Floren: Campaign Finance — Not For Faint-Hearted

Connecticut State Representative Livvy R. Floren

Connecticut State Representative Livvy R. Floren

After witnessing a primary season of dirty politics and divisiveness, bombast and blasphemy, lies and libel, negativity and nastiness, anger and animosity — all paid for with millions of dollars from anonymous donors to PACs and Super PACs, I think we can — and we must — do better.

My odyssey as a good government advocate began in 2001 when I first joined the Government Administration and Elections Committee where I served for 12 years (including four years as Ranking Member). From that up front and personal seat, I was involved in it all—the Help America Vote Act which overhauled the way we vote and brought us from the lever machine to the electronic optical scan/paper ballot, clean contracting laws, stringent ethics regulations, campaign finance reform…and the advent of the publicly financed Citizens Election Program.

In order to mitigate the magnitude of felonies that earned our State the name “Corrupticut,” the Citizens Election Program and sweeping new campaign laws were enacted in 2005. For more than a decade, the program was working well and accomplishing the goals of taking special interest money out of the process and increasing accountability and civility in the electoral process.

Then, along came the Citizens United Supreme Court decision…and everything changed. In my opinion, campaign finance needs to be completely revisited and retooled. Entirely too much money is being frittered away on banners, ball caps, badges, and bumper stickers. Super PACs are contributing millions of dollars with impunity (not even disclosing the names of donors)…along with money from lobbyists and contractors who do business with the State. To add insult to judicial injury, there was a scheme to entirely suspend the Citizens Election Program for 2016 in a feeble attempt to help close the budget deficit…fortunately, this proposal was summarily rejected.

Campaign finance reform has multiple, complicated ramifications. I am not impugning anyone’s motives and realize that the issue is subject to numerous interpretations. However, the bottom line is and always shall be: Follow the money, Campaign finance is not a subject for the faint of heart. It takes diligence and vigilance. Observation always alters the process observed…it’s all in how you look at it. In 2014, 75% of my General Assembly colleagues participated in the Citizens Election Program, at a cost of more than $10 million dollars. The five Constitutional Officers’ campaigns (Governor, Lieutenant Governor, Attorney General, Comptroller, and Treasurer) could cost—in the aggregate—upwards of $16 million—not including primaries. Twenty six million dollars is a lot of taxpayer money that might be better spent for programs to help the elderly, the indigent, and the ill…plus public education. The Citizens Election Program has resulted in attracting more participants in the process, more women/minorities/political outsiders as candidates, and more time spent discussing issues instead of “dialing for dollars.” But, especially in this economy, the taxpayer grants seem entirely too generous…and the program still allows for additional millions of dollars of anonymous “dark” money which lurks in the shadows.

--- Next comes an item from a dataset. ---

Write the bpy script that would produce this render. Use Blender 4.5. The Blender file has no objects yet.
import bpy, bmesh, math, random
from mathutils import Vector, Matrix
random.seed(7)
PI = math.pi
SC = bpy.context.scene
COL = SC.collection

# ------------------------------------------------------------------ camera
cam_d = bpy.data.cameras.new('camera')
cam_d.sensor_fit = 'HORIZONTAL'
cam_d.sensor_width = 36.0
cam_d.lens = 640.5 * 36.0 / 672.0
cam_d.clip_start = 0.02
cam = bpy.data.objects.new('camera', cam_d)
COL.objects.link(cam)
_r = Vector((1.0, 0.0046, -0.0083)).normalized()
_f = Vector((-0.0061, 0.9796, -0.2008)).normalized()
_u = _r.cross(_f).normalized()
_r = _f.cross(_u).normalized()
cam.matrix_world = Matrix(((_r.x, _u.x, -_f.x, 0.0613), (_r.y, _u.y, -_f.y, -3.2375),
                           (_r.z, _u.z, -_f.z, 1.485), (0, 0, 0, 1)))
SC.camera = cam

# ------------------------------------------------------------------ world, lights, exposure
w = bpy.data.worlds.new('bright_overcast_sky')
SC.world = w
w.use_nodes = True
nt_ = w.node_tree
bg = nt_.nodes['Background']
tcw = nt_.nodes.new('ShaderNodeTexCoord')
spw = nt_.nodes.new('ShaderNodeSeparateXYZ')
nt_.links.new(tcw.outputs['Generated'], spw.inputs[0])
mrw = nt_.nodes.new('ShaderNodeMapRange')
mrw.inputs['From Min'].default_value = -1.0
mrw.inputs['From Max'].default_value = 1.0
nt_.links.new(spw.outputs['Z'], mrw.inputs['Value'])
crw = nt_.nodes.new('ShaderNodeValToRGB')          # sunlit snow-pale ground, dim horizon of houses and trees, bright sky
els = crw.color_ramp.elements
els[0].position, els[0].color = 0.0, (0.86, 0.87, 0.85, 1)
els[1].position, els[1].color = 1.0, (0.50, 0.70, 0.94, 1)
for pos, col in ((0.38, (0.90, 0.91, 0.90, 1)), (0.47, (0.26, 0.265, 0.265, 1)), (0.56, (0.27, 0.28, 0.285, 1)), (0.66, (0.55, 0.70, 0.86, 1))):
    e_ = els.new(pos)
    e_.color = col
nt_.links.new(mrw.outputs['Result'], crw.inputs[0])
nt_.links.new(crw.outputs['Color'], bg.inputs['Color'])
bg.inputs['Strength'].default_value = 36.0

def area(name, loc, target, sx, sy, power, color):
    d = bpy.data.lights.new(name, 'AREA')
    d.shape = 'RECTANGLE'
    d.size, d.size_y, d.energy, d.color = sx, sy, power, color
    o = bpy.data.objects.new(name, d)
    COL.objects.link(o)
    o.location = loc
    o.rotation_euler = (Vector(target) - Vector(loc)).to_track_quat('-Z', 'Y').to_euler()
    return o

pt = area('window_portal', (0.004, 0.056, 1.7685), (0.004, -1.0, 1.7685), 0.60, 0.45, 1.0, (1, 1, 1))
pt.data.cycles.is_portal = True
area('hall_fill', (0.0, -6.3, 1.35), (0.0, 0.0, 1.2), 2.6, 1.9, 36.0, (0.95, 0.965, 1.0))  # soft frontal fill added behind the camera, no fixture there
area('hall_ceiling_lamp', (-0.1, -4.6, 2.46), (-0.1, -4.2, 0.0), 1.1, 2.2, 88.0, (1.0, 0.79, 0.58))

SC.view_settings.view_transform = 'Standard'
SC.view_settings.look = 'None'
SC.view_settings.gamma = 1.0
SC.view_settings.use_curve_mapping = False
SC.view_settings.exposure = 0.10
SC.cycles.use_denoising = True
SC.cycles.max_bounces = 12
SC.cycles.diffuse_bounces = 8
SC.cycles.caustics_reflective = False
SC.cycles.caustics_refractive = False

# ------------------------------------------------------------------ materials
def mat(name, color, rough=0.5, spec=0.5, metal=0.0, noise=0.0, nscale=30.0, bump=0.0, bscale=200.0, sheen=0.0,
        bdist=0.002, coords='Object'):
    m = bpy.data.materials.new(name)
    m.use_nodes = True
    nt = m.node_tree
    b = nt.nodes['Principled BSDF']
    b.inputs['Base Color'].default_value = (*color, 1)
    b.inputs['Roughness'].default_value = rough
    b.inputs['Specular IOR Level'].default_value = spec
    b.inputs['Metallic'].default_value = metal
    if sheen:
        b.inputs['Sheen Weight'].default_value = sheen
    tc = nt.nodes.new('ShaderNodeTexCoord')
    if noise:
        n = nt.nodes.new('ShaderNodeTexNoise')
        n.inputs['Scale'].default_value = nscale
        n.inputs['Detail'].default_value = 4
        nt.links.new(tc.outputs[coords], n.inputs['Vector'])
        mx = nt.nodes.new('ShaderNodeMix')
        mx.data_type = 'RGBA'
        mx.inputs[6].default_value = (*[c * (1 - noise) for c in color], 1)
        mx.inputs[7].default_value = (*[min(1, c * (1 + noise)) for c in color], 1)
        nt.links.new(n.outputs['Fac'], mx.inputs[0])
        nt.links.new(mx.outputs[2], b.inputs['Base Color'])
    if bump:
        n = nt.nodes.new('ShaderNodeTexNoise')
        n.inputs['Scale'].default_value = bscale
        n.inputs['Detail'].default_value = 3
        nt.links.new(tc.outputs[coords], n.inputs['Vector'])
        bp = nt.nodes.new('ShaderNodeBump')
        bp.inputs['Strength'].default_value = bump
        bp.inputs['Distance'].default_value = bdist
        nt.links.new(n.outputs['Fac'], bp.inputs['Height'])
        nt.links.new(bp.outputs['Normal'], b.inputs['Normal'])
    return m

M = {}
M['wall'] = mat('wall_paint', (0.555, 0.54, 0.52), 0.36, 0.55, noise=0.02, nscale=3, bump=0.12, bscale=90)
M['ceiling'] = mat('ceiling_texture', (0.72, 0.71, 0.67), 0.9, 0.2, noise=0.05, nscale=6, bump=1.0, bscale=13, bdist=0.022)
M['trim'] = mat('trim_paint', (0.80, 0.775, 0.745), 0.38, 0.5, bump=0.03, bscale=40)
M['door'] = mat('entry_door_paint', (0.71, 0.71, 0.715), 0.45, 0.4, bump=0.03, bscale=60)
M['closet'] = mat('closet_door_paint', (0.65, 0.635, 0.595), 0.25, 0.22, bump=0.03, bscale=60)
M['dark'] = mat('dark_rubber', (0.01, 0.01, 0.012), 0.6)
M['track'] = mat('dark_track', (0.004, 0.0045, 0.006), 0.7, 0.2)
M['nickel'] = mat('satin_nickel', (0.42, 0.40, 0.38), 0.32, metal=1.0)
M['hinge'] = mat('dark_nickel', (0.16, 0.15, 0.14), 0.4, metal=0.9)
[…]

Some reforms I would like to see going forward are:

  • Shortening the timeline for campaigns
  • Decreasing the grant amounts
  • Lowering the amount of allowable individual contributions to less than $100
  • Outlawing Ad Books
  • Prohibiting unlimited organizational expenditures by State Central Committees
  • Increasing disclosure information requirements

In other words, identify and plug the most awful and obvious loopholes. These are viable, cost effective, common sense measures that will go a long way toward ensuring that our State continues to be “the land of steady habits”…where elected officials serve with both hands on the tiller and not in the till.